The journey I'm on is taking me to that next stage in life. You know the one after college when you get a job and get married and buy a house and have babies and become your own little family. And things change! And the world is different. And you view things through a new perspective and have passion for things you never thought you would before. 


My problem is that I'm ready to arrive at my destination. I'm tired of being on the road. I constantly find myself asking, "Are we there yet?" And when I realize that no I'm barely halfway, then I throw a tantrum and fall in the floor and whine and complain and cry about how I'm too tired to go any farther. Then after a little while, I get up and continue down the road. I wish I would just rest along the way instead of trying to go so fast that I wear myself out. I should enjoy the journey. I should remember the moments of sunshine on the road. I should be happy that I'm not stuck at a gas station still. 


But I'm ready to be there already!
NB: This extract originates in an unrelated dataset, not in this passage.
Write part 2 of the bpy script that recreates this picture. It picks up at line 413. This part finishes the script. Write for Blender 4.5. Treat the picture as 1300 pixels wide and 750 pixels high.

I want the husband that kisses my forehead in the morning before heading off to work. I want the house that needs to be decorated and cleaned. I want the yard that needs to be mowed. I want the pregnant belly and the toddler that won't let go of my leg for more than 2 seconds when he first gets out of bed. I want the sweet giggles as I tickle them and the shrieks as they chase the dog through the yard on their tricycles. I want to kiss booboos and wipe away tears from scraped knees. I want to have dinner on the table and cookies in the oven. I WANT TO BE JUNE CLEAVER!!! 


But I'm still on step 3. Step 1) Find boyfriend worth while. Check! Step 2) Find good paying job. Check! Step 3) Find a place to call your own. Umm.........yeah about that........can I skip this step? 'Cause it's a really hard one. A near impossible one it seems at times. 


Sigh....not about the day. It's about the journey! Apparently, I haven't passed the right place to set-up home on this journey yet. Guess I'll just have to keep moving along until I do. But if you see me pouting on the side of the road, you'll know why. Maybe shout a word of encouragement as you pass by!

Wednesday, May 2, 2012

Adventures in Alone

Well Bryan is officially gone now. He left Monday night to begin his big adventure in Waco. I know that he had to go and all that junk, but it doesn't make it even the tiniest bit easier. I know he'll be back, but it won't be anytime soon. Sure 2 years doesn't seem so long in the grand scheme of things, but having only been apart 24 hours so far...it seems like forever. But there's nothing to be done about it now. No amount of pouting, moping, or crying will make him come back any sooner than he has to. Thus, I will learn to be alone...


I think the hardest part is the silence. The never ending silence. I'm a talker and now I have no one to talk to. Sure we talk on the phone but it's almost impossible to watch T.V. or play around on the computer and still hold a decent conversation on the phone. When you're with someone, in the same room with them, you can gauge their reactions and facial expressions and communicate non-verbally. Hopefully Bryan will have internet soon so we can skype together. 


I know I can do this and I know I'll be fine. But right now...I'm taking it one day at a time. Can I make it through the entire work day without crying? That part is easy. There are distractions everywhere and I can always trick my brain into thinking that he'll just be waiting when I get home. Like he has been for the past 6 months. It's the actual going home that's the hard part. When I turn that corner and he's not sitting on the couch deep in a game of Madden or Starcraft. He doesn't look up at me and smile and say "Hey babe." in the way only he can. The cat's not meowing for me to open the bedroom door at night. It's just quiet. Almost like a ghost town. Perhaps I'm being overly dramatic, but I miss him. I fell in love with all these little nuances and I never realized it until they all became absent. 


Sigh....only 23 months and 30 days to go right?